Dan Wallach makes the point over at Freedom to Tinker that the key story here is the integrity of the supply chain.
"The really interesting story is all about the supply chain. Consider how you might buy yourself a new Mac. You could go to your local Apple store. Or you could get it from any of a variety of other stores, who in turn may have gotten it from Apple directly or may have gone through a distributor. Apparently, for Cisco gear, it’s much more complicated than that. The U.S. government buys from “approved” vendors, who might then buy from multiple tiers of sub-contractors. In one case, one person bought shady gear from eBay and resold it to the government, moving a total of $1M in gear before he was caught. In a more complicated case, Lockheed Martin won a bid for a U.S. Navy project. They contracted with an unauthorized Cisco reseller who in turn contracted with somebody else, who used a sub-contractor, who then directly shipped the counterfeit gear to the Navy. (The slides say that $250K worth of counterfeit gear was sold; duplicate serial numbers were discovered.)

Why is this happening? The Government wants to save money, so they look for contractors who can give them the best price, and their contracts allow for subcontracts, direct third-party shipping, and so forth. There is no serious vetting of this supply chain by either Cisco or the government. Apparently, Cisco doesn’t do direct sales except for high-end, specialized gear. You’d think Cisco would follow the lead of the airline industry, among others, and cut out the distributors to keep the profit for themselves.

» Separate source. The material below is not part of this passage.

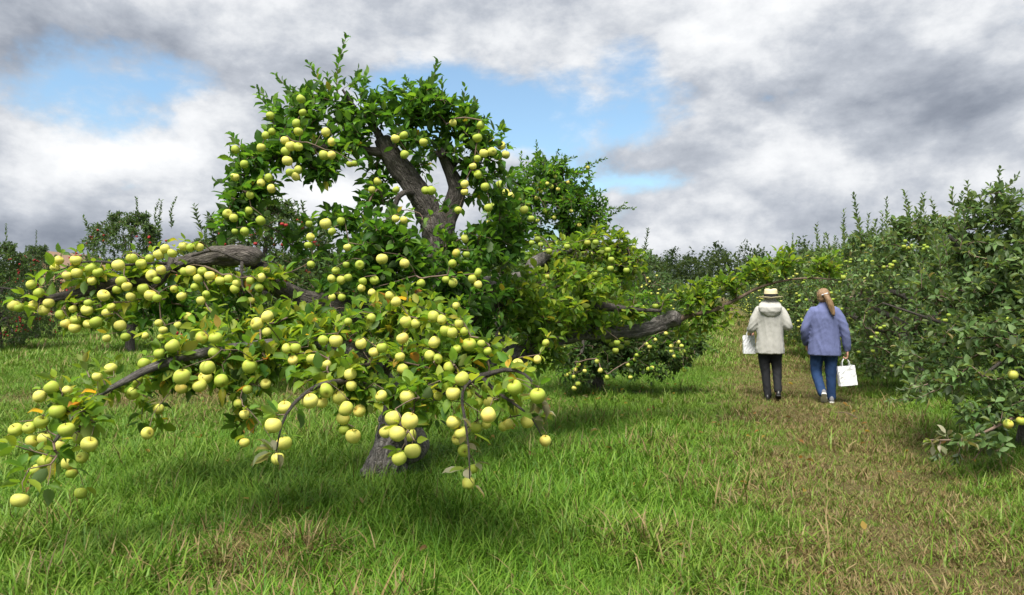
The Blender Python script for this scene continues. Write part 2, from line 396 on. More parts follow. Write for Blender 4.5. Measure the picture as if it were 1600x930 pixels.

Okay, on to the speculation. Both the New York Times and the FBI presentation concern themselves with Trojan Horses. Even though there’s no evidence that any of this counterfeit gear was actually malicious, the weak controls in the supply chain make it awfully easy for such compromised gear to be sold into sensitive parts of the government, raising all the obvious concerns.

Consider a recent paper by U. Illinois’s Sam King et al. where they built a “malicious processor”. The idea is pretty clever. You send along a “secret knock” (e.g., a network packet with a particular header) which triggers a sensor that enables “shadow code” to start running alongside the real operating system. The Illinois team built shadow code that compromised the Linux login program, adding a backdoor password. After the backdoor was tripped, it would disable the shadow code, thus going back to “normal” operation.

The military is awfully worried about this sort of threat, as well they should be. For that matter, so are voting machine critics. It’s awfully easy for “stealth” malicious behavior to exist in legitimate systems, regardless of how carefully you might analyze or test it. Ken Thompson’s classic paper, Reflections on Trusting Trust, shows how he designed a clever Trojan Horse for Unix. [Edit: it's unclear that it ever got released into the wild.]

[...]

In summary, it’s probably a good thing, from the perspective of the U.S. military, to discover that their supply chain is allowing counterfeit gear into production. This will help them clean up the supply chain, and will also provide an extra push to consider just how much they trust the sources of their equipment to ship clean software and hardware."